In: Finance
A municipal bond yields 6.75%.
A corporate bond on comparable credit quality and maturity yields 9.0%.
At what marginal tax rate would an investor be indifferent between the two bonds?
Based on your answer, explain why investors in the highest tax-bracket are more inclined to invest in municipal bonds than investors in lowest tax-bracket.
Municipal bonds are tax exempt, so no tax liability has to be incurred on the income generated from such bonds and the return from the bond will be final returns.
As corporate bonds are taxable, so the returns from the corporate bonds will be calculated by deducting the tax payable on it.
So, here the investor will be indifferent between the two bonds if the returns from both the bonds after tax are same.
If we look at tax - exempt municipal bond with coupon rate of 6.75%
As no tax is deducted on municipal bonds, so the return from the bond is 6.75%
So, if a person invests in Municipal Bonds or the Corporate Bonds which have a face value of $1000, the investor will be entitled to return of $ 67.5 ( 1000 * 6.75%) from the bond during the year.
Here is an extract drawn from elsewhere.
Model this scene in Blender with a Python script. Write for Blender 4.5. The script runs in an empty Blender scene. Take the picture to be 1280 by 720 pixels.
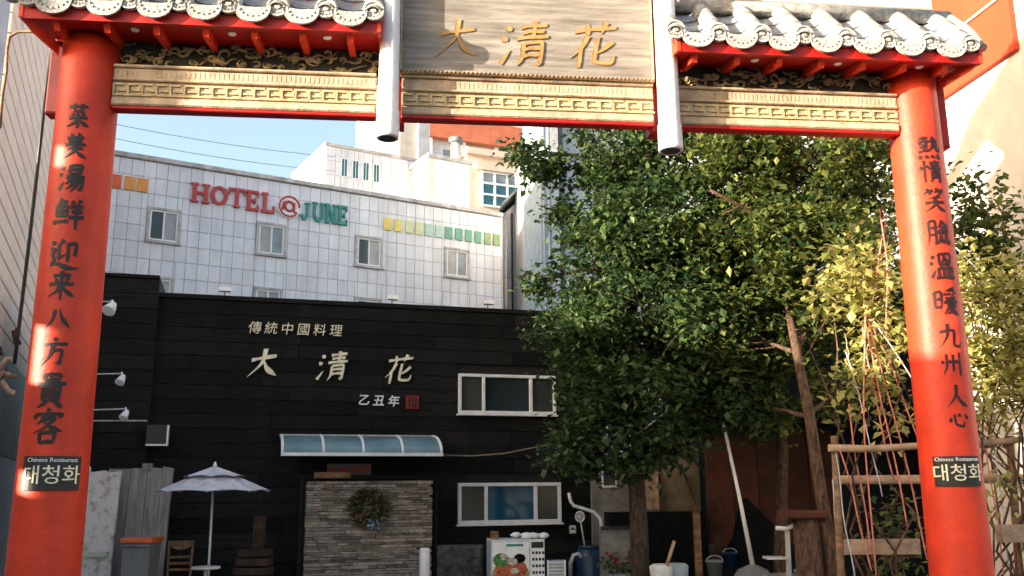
import bpy, bmesh, math, random
from mathutils import Vector, Matrix, noise
random.seed(7)
PI = math.pi; R = math.radians
C = bpy.context.scene.collection
scene = bpy.context.scene

# ------------------------------------------------------------------ camera
FPX = 1160.0; PITCH = R(12.26); ROLL = R(0.46); CZ = 1.9
cd = bpy.data.cameras.new('camera'); cam = bpy.data.objects.new('camera', cd); C.objects.link(cam)
cd.sensor_fit = 'HORIZONTAL'; cd.sensor_width = 36.0; cd.lens = FPX/1280*36.0
cd.clip_start = 0.05; cd.clip_end = 3000
cam.matrix_world = Matrix.Translation((0, 0, CZ)) @ Matrix.Rotation(PI/2+PITCH, 4, 'X') @ Matrix.Rotation(-ROLL, 4, 'Z')
scene.camera = cam

# ------------------------------------------------------------------ sky, sun, exposure
SUN_AZ = R(242); SUN_EL = R(11)
wd = bpy.data.worlds.new('World'); scene.world = wd; wd.use_nodes = True
nt = wd.node_tree; bgn = nt.nodes['Background']
sk = nt.nodes.new('ShaderNodeTexSky'); sk.sky_type = 'NISHITA'; sk.sun_disc = False
sk.sun_elevation = SUN_EL; sk.sun_rotation = SUN_AZ; sk.air_density = 1.0; sk.dust_density = 4.5; sk.ozone_density = 0.8
nt.links.new(sk.outputs[0], bgn.inputs[0]); bgn.inputs[1].default_value = 0.15
sl = bpy.data.lights.new('sun', 'SUN'); sl.energy = 5.0; sl.angle = R(0.53); sl.color = (1.0, 0.86, 0.68)
so = bpy.data.objects.new('sun', sl); C.objects.link(so)
sdir = Vector((math.sin(SUN_AZ)*math.cos(SUN_EL), math.cos(SUN_AZ)*math.cos(SUN_EL), math.sin(SUN_EL)))
so.rotation_euler = sdir.to_track_quat('Z', 'Y').to_euler(); so.location = sdir*50
vs = scene.view_settings; vs.view_transform = 'Standard'; vs.look = 'None'; vs.exposure = 1.95; vs.gamma = 1.0

# ------------------------------------------------------------------ pixel calibration (1280x720 photograph)
def ray(px, py):
    x = (px-640)/FPX; y = (360-py)/FPX; c, s = math.cos(ROLL), math.sin(ROLL)
    x, y = x*c+y*s, -x*s+y*c
    return (x, math.cos(PITCH)-y*math.sin(PITCH), math.sin(PITCH)+y*math.cos(PITCH))
def at(px, py, Y):
    d = ray(px, py); t = Y/d[1]
    return Vector((d[0]*t, Y, CZ+d[2]*t))
class Frame:
    """a vertical building plane: u runs along it, v away from the street, z up"""
    def __init__(s, ox, oy, az):
        s.o = (ox, oy); a = R(az); s.az = az; s.U = (math.sin(a), math.cos(a)); s.V = (-math.cos(a), math.sin(a))
    def px(s, px, py, v=0.0):
        d = ray(px, py); n = s.V
        t = ((s.o[0]+n[0]*v)*n[0]+(s.o[1]+n[1]*v)*n[1])/(d[0]*n[0]+d[1]*n[1])
        X, Y = d[0]*t, d[1]*t
        return ((X-s.o[0])*s.U[0]+(Y-s.o[1])*s.U[1], CZ+d[2]*t)
    def w(s, u, v, z): return Vector((s.o[0]+u*s.U[0]+v*s.V[0], s.o[1]+u*s.U[1]+v*s.V[1], z))
    @property
    def rz(s): return R(90-s.az)
G = Frame(-.23, 6.2, 84)
B = Frame(-3, 14.5, 73.5)
H = Frame(-7, 32, 59.5)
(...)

In order to be indifferent the after tax return from the bond should be same, so the marginal tax rate which will give similar return is:
= (Corporate Bond Yield - Municipal Bond Yield) / Corporate Bond Yield
= ( 9 - 6.75 ) / 9
= 0.25 or 25%
So, if the Marginal tax rate is 25% then the investor would be indifferent between the two bonds.
Investors in the highest tax-bracket are more inclined to invest in municipal bonds than investors in lowest tax-bracket as the municipal bonds are tax exempt and also they are more secured bonds as compared to the corporate bonds.